Items =
⁂

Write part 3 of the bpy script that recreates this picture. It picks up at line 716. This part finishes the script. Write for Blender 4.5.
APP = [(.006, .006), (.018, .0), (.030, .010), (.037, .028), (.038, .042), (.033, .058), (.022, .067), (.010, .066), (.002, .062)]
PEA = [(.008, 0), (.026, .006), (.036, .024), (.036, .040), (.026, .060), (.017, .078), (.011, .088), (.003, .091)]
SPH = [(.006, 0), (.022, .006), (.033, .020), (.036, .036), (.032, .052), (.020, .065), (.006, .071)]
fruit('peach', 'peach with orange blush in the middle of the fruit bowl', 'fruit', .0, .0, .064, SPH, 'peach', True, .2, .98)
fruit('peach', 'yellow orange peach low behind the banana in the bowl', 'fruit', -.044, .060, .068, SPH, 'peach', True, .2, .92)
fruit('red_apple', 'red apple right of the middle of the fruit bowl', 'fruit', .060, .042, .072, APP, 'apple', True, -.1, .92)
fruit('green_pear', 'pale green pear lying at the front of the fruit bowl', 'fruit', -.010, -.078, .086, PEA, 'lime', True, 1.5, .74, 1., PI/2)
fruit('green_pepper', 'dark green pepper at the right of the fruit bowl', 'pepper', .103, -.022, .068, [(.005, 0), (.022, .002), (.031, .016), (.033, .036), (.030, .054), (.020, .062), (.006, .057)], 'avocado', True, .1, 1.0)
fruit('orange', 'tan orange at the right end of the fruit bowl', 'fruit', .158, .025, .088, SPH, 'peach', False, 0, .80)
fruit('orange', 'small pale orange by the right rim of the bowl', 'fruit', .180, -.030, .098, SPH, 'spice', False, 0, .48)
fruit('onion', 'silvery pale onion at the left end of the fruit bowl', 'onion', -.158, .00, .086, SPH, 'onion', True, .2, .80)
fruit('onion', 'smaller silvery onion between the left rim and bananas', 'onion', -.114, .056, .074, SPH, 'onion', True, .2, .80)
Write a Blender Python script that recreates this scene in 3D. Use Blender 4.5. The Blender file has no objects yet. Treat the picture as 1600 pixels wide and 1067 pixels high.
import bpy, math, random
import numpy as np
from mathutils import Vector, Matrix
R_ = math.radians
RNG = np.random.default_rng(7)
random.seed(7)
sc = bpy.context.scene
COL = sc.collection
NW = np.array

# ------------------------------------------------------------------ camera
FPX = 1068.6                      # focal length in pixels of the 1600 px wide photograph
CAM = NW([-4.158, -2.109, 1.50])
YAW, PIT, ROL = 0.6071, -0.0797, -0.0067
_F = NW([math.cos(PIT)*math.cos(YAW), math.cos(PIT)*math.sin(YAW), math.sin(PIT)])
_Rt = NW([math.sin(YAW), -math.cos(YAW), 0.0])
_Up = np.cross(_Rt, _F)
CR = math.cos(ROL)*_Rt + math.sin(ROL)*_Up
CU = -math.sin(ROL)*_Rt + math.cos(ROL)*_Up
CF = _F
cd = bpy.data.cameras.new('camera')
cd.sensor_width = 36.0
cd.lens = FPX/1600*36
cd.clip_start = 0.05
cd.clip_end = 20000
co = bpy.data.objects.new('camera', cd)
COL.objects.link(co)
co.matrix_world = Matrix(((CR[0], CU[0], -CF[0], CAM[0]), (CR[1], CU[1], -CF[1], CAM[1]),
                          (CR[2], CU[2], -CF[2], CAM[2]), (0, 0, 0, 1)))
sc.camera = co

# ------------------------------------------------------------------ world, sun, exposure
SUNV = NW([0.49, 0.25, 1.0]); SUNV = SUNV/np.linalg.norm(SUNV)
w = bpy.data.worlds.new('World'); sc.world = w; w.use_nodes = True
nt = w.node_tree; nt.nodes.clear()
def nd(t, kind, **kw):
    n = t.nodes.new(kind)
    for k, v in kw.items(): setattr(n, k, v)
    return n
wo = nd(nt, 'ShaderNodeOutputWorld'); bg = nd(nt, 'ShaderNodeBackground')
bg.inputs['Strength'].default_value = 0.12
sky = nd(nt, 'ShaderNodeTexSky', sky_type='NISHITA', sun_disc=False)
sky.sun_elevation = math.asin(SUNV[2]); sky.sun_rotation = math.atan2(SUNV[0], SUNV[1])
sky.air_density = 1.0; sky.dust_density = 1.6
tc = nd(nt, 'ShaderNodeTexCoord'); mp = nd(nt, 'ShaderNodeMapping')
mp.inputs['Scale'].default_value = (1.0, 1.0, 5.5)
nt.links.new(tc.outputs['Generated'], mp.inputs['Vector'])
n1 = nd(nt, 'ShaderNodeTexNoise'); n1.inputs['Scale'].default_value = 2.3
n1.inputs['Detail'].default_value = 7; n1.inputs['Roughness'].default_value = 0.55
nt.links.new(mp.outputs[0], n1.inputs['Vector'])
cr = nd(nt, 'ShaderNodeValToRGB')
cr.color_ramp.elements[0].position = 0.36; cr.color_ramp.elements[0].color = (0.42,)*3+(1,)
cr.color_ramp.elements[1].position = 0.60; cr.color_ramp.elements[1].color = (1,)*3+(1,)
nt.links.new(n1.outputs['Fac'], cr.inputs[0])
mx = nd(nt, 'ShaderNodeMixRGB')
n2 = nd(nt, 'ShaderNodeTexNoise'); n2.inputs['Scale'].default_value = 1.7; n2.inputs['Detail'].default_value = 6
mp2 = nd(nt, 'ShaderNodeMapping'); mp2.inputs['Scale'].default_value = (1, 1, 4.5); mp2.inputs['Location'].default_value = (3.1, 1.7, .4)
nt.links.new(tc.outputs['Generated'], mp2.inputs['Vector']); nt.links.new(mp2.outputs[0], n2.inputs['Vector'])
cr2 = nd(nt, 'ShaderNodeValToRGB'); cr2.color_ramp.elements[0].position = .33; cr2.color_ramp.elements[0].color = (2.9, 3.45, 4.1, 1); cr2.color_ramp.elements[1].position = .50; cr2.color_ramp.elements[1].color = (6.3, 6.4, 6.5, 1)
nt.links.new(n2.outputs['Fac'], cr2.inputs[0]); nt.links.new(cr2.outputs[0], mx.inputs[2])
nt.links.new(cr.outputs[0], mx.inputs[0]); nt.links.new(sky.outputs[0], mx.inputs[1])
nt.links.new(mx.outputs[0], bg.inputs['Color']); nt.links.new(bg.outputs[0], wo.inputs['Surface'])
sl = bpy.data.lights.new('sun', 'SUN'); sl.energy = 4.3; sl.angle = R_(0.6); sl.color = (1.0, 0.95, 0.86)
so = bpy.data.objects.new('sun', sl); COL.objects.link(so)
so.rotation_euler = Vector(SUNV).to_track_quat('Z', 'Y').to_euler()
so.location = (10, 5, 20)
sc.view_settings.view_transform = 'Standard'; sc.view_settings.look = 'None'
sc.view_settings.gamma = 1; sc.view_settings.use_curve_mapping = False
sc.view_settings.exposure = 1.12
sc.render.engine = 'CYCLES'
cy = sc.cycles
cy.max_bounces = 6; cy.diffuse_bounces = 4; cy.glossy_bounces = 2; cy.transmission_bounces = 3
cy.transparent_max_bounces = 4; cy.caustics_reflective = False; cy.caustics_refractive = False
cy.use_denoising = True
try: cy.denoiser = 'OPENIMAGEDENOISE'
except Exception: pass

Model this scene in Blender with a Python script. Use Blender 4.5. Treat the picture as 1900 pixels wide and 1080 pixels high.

⁂

What is being asked = For each line of the entries that includes "this", show that line.

Task response =
Write part 3 of the bpy script that recreates this picture. It picks up at line 716. This part finishes the script. Write for Blender 4.5.
Write a Blender Python script that recreates this scene in 3D. Use Blender 4.5. The Blender file has no objects yet. Treat the picture as 1600 pixels wide and 1067 pixels high.
Model this scene in Blender with a Python script. Use Blender 4.5. Treat the picture as 1900 pixels wide and 1080 pixels high.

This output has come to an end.